I think (haven't proved, so not sure) that your deduction is a true statement, but it doesn't actually follow from your premise. If all you know is that dividing two n-digit numbers is O(n^2), all you can deduce about an n- and an m-digit number is that it is O(max(n,m)^2), not that it is O(n*m). That's because an n digit number can also be considered an n+1 digit number with a leading 0, replacing the operation with one that we know the complexity of.
For example which is not O(n*m): using long multiplication, calculating A^2 + B^2 is O(n^2) if A and B are n-digit numbers. However, it is not O(n*m) if A is n digits and B is m digits. To see this, fix B=1, hence m=1 and note that calculating A^2 + 1 by long multiplication certainly is not O(log(A))[*].

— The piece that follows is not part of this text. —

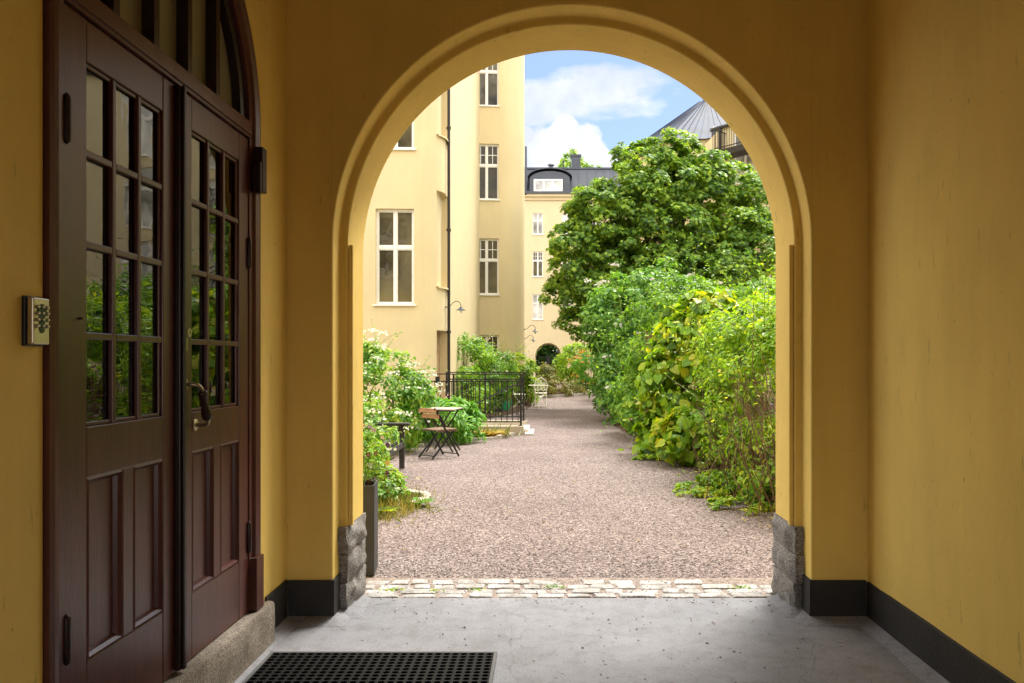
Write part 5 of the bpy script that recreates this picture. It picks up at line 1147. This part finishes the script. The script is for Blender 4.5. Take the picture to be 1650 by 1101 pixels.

Your "contradiction" does not contradict either your premise or your deduction. Big-O notation is about asymptotic behaviour as something tends to infinity. The fact that f(3) = 12 for some function f tells you absolutely nothing about big-O limits for f. Even if f(n) = 12 for all odd n, that still tells you nothing about big-O estimates, because you don't know how fast the function grows on even numbers. The existence of fast special cases doesn't mean the function is fast.
[*] Actually, I've made an abuse of notation myself, there. If a two-variable function f(n,m) is O(n*m), it doesn't follow (as I've suggested), that f(n,1) is O(n). But it does follow that for sufficiently large m, f(n,m) is O(n), so replace 1 with "some large constant or other".